Well, that's that and then...the funny part came. Rillakuma used to have long straight hair. And he is really skinny. I remember alot of people has mistaken him for a girl back then especially when you see him from the back view. So, when my classmates saw his long hair pictures, they were asking who is that person and some even asked, is that his sister? I'm not gonna lie, but yeah, I laughed! It was really funny. After I have calmed down from laughing, I told them that was Rilakkuma.

They were so shocked, they actually zoomed the picture and have that really exaggerated expression as the detaily looked at the picture again. Oh my god... I can still remember their face when they did that!! Haha!

And then, that's school. Another day has passed but I really don't want to go back home yet. I did rather stayed at school than go home and face walls, so yeah, I stayed at school. I know. I know, right now I might be very rebellious, very selfish but if you look at it in a different perspectives, you will see I am actually not being that rebellious.

I used to heard this tale, I don't remember where I heard this but I remember it clearly its about a conversation between Confucius and a kid that was frequently beaten up by his father.

Confucius asked the boy,"Boy, why are you letting your father hit you everyday? why won't you fight back?"
"I shouldn't fight back. This is prove of me being a loyal child and not sinned to the family," says the boy.
Confucius listens carefully and then replies,"But, if your father hits you to death, you would have made him sinned. Then you are in fault too."
The boy was stunt for a moment, but he knows Confucius was right about it. Feeling burdened, he asked, "Then what should I do now?"

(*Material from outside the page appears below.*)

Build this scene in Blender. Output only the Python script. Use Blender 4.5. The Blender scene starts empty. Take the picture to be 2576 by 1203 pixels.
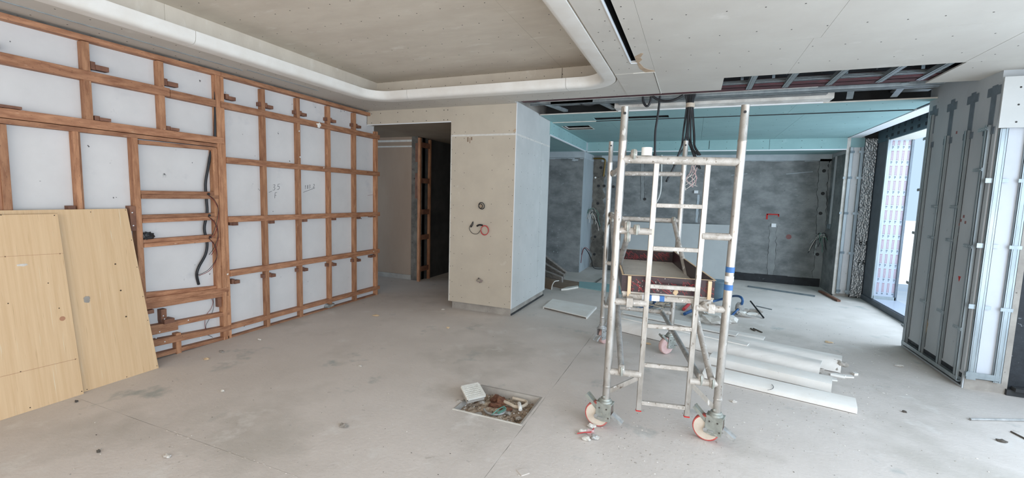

Confucius calmly just, "In order to not sinned and make your father sinned, you should... avoid him."

I don't know how, but this tale struck me. If you can't fight it, you void it. If you are an Asian, you will definitely understand what I said. Because eversince young we, Asian children are being taught to accept, listen and respect the elders no matter what situation it is. So at some point in life, when we start to have our thoughts in something and we wanted to express it out, a part of us know, its impossible to convey what we want or think about because it is consider disrespectful to the elders and they hardly even listen which is an irony in the Asian lifestyle. And in the end, we keep it to ourselves.

I'm sorry if I sounded rude now but Asian elders, especially really conservatives one, believes they  are the only one who can think better and knows what's best for us youngsters. But they don't. The world is changing and young people has their own thoughts for things. Its just that we have always been taught to accept and respect in this traditional culture of being Asian sometimes, us, youngsters we didn't get to sound out what we think.

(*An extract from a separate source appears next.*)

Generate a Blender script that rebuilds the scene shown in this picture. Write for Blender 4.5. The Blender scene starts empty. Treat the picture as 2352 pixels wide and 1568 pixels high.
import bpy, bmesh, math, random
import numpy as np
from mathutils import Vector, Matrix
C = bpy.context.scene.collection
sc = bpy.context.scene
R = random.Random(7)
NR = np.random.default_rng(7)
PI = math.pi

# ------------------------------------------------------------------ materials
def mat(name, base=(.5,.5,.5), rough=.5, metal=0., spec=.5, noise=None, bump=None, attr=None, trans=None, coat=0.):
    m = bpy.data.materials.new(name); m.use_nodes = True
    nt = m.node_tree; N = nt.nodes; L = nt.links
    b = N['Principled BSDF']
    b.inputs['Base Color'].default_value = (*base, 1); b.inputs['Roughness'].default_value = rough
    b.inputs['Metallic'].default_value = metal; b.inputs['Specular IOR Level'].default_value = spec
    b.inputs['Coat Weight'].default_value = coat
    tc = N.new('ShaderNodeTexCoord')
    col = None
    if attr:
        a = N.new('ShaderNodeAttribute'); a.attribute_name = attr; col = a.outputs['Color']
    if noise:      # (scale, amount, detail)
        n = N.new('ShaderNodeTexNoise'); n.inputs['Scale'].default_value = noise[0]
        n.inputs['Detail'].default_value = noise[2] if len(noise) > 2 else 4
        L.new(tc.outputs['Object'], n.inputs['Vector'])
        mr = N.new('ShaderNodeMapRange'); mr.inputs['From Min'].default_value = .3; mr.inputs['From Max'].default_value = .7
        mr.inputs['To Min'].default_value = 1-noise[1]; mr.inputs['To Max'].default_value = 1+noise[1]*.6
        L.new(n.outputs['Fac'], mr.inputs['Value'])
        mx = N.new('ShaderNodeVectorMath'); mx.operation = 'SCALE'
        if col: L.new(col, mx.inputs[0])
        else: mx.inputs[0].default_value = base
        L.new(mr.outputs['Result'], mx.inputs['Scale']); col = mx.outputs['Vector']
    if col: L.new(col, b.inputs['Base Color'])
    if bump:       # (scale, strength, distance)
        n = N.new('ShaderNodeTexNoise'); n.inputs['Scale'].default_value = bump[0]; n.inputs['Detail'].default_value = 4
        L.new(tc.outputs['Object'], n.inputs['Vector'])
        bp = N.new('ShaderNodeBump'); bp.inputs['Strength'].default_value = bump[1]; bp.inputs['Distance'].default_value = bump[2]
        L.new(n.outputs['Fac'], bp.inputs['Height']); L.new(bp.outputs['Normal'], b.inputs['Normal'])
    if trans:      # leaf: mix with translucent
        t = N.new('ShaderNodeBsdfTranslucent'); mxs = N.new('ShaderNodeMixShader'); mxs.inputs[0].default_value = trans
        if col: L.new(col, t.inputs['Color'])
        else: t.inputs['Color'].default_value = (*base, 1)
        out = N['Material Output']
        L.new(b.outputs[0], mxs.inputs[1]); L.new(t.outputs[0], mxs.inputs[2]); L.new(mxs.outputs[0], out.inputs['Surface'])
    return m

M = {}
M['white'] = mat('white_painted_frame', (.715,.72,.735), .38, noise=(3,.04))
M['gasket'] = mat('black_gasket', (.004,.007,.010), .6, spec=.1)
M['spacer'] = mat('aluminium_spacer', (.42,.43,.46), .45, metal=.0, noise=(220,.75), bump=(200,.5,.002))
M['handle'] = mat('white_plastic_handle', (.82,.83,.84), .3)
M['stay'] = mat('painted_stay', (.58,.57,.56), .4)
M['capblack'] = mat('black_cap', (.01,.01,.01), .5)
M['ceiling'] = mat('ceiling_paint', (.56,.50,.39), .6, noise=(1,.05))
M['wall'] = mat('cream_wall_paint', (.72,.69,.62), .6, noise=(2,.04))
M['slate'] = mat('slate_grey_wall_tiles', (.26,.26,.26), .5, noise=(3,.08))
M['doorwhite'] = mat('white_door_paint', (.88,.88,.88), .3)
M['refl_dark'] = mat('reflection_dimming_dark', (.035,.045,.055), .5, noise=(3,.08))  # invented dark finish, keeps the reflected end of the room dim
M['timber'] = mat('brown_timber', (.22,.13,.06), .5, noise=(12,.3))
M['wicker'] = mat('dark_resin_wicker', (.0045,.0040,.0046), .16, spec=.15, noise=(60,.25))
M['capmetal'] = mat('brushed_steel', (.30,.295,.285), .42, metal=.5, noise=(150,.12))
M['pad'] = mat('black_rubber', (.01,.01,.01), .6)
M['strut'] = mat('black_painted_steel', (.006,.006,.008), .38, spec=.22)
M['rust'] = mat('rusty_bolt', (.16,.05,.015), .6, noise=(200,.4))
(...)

Well, I'm not saying that we should dumped the tradition of being Asian, what I am saying is, I just hope elders could listen and accept our thoughts as well. Yes, I respect you but, please clear your mind and listen to me. Seriously we are not even trying to be secretive or being delusional in our world, we just couldn't get you, the elders to see what we see and think how we think.

Okay...I got a little off track now about Asian culture, but my point in my story now is since my parents are so strongly disapproving me now, I felt like I can't get it through no matter what I said to them. So in the end, I choose to avoid them. It wasn't on purpose and its definitely not forever but atleast for now, I think I need to have some space. I hope you can listen someday... You will right??